Que el protagonista no sea un soldado sino un simple contratista civil, que esté muerto de miedo, que descubra en qué situación está al mismo tiempo que el espectador, que lo que encuentre del otro lado de la línea sean contestadores automáticos, mensajes grabados, musiquita de espera, necedad burocrática e inhumanidad empresarial: todo ello permite que el espectador se ponga en el lugar de Conroy. Todo eso y la visceral actuación de Ryan Reynolds, que hasta a oscuras es capaz de transmitir la más convincente desesperación. Cortés les saca hasta la última gota de jugo a los precarios elementos con que cuenta, sirviéndose de ellos para hacer crecer la tensión y la identificación. Ayudado por una admirable fotografía de Eduard Grau y una partitura bernardhermanniana de Víctor Reyes, Cortés se muestra como un narrador que tiene lo que hay que tener.

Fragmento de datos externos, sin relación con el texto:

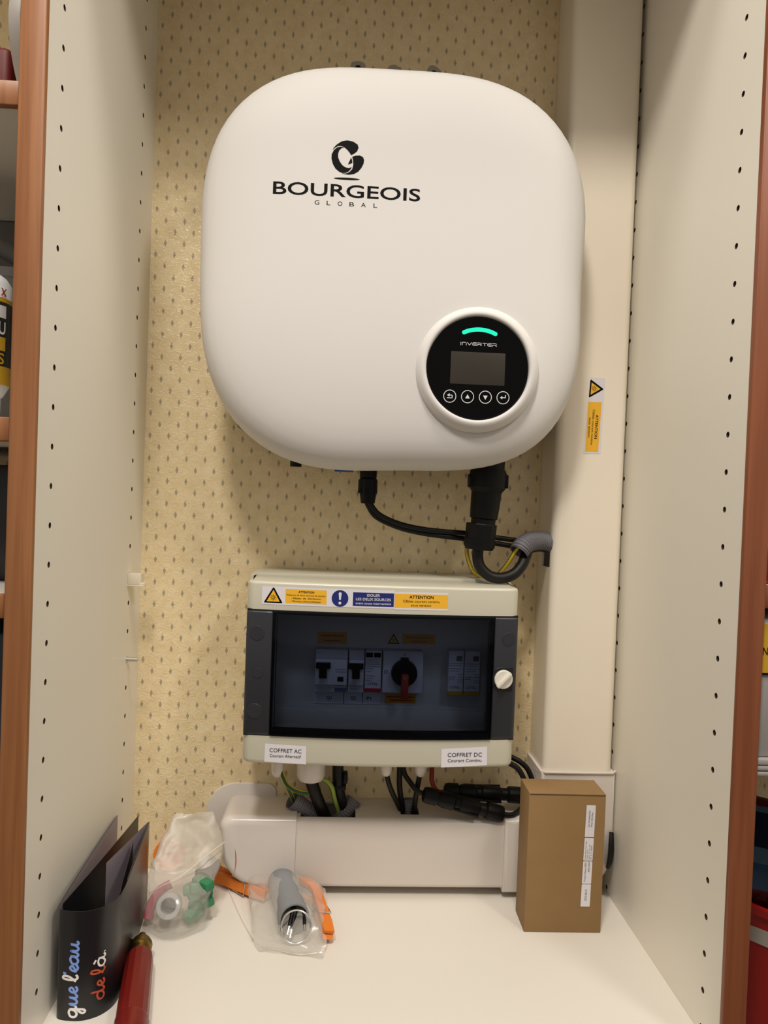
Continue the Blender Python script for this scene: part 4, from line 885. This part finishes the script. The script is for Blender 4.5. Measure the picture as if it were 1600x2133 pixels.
b = B(); b.box(-470, -312, -60, -12, 504.5, 740, 4); single('grey_case', b, 'greyc', 'plain grey case standing at the back of the middle left shelf', 'case')
b = B(); b.box(-450, -312, -230, -60, 368.5, 470, 5); single('dark_filler', b, 'glueblack', 'added black block keeping the lower left shelf dark, beside the beech edge', 'case')  # block added to make this compartment dark where wallpaper would show
b = B(); b.box(-450, -308, -260, -60, 60, 330, 5); single('navy_case', b, 'packetd', 'dark navy case in the lowest left compartment', 'case')

# ------------------------------------------------------------------ neighbouring columns, right
ss = thing('drawer_insert', 'white plastic shelf insert with ridged front in the right column', 'shelf insert', (400, -160, 238))
b = B(); b.box(300.6, 560, -300, -8, 243, 248, 1); link('tray', b, 'duskgrey', ss)
for z0, z1 in ((246, 251), (241.4, 245.4), (237, 240.6)): b = B(); b.box(300.6, 560, -308, -298, z0, z1, 1, 2); link('ridge', b, 'duskgrey', ss)
yb_ = thing('storage_box', 'pale grey storage box with a yellow label on the right column insert', 'box', (420, -180, 251))
b = B(); b.box(300.8, 540, -303, -40, 251, 366, 2); link('carton', b, 'duskgrey', yb_)
b = B(); b.box(301, 400, -304, -302.8, 321, 362, .2, 1); link('yellow_label', b, 'glueyel', yb_)
b = B(); put_text(b, 'NT', fxz(308.5, 336, -304.3), 8.2, 6.4); link('lettering', b, 'ink', yb_); b = B(); b.box(301, 400, -304.4, -303.6, 319.5, 321); link('black_rule', b, 'ink', yb_)
b = B(); b.box(303, 420, -300, -150, 394, 424, 3); single('red_packet', b, 'bucket', 'red packet on the right column shelf above the storage box', 'packet')
bu = thing('red_bucket', 'red bucket with a white band at the bottom of the right column', 'bucket', (428, -180, -158))
b = B(); b.lathe((428, -180, -158), (0, 0, 1), [(0, 92), (30, 96), (258, 118), (258, 114), (32, 92), (31, .1)], 48, close=False); link('bucket_wall', b, 'bucket', bu)
b = B(); b.lathe((428, -180, 67), (0, 0, 1), [(0, 116.2), (14, 117.4), (14, 116), (0, 115)], 48, close=False); link('white_band', b, 'bandw', bu)
b = B(); b.lathe((428, -180, 94), (0, 0, 1), [(0, 118), (0, 121), (7, 121.5), (8, 118)], 48, close=False); link('rim', b, 'bucket', bu)
pk = thing('snack_packet', 'blue and red shiny packet lying in the red bucket', 'packet', (415, -190, 40))
def pillow(cx, cy, cz, a, bb_, h, rot):
    b = B(); n = 14; V = []
    for i in range(n+1):
        row = []
        for j in range(n+1):
            u, v = i/n*2-1, j/n*2-1; z = h*(1-u*u)**.6*(1-v*v)**.6 + 1.2*mn.noise(Vector((u*4, v*4, cz)))
            p = Vector((u*a, v*bb_, z)); row.append(b.bm.verts.new(Vector((cx, cy, cz)) + rot @ p))
        V.append(row)
    for i in range(n):
        for j in range(n):
            f = b.bm.faces.new((V[i][j], V[i+1][j], V[i+1][j+1], V[i][j+1])); v = (j+.5)/n; f.material_index = 2 if (v > .86 or v < .08) else (3 if v > .78 else (1 if v > .42 else (3 if v > .28 else 0)))
    bmesh.ops.solidify(b.bm, geom=b.bm.faces[:], thickness=1.0); return b
link('foil', pillow(415, -178, 112, 88, 55, 13, Matrix.Rotation(.22, 3, 'Y') @ Matrix.Rotation(.75, 3, 'X')), ['packet', 'packetd', 'dkred', 'palefoil'], pk, sharp=180)
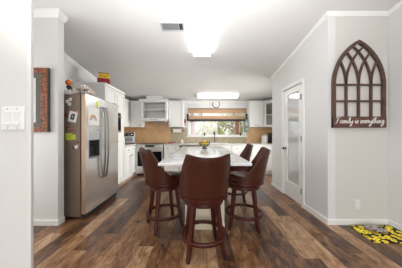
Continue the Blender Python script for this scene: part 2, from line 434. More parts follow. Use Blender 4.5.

Pero no todas las decisiones de Cortés parecen acertadas. En un par de momentos eleva la cámara hasta una posición imposible, para mostrar los bordes del nicho. ¿Para qué, si justamente la película obtiene su fuerza del encierro? En otro se deja tentar por una serpiente que en Indiana Jones sería graciosa y aquí es innecesaria. Más cuestionables son, en términos de ética narrativa, una tramposa fantasía del protagonista y sobre todo el remate, versión dark de las joditas de Tinelli. Si el pifio echa por tierra (con perdón por el símil) todo lo anterior, o si aun así lo que hubo hasta allí valió la pena, es algo que este crítico no está en condiciones de decidir por el momento.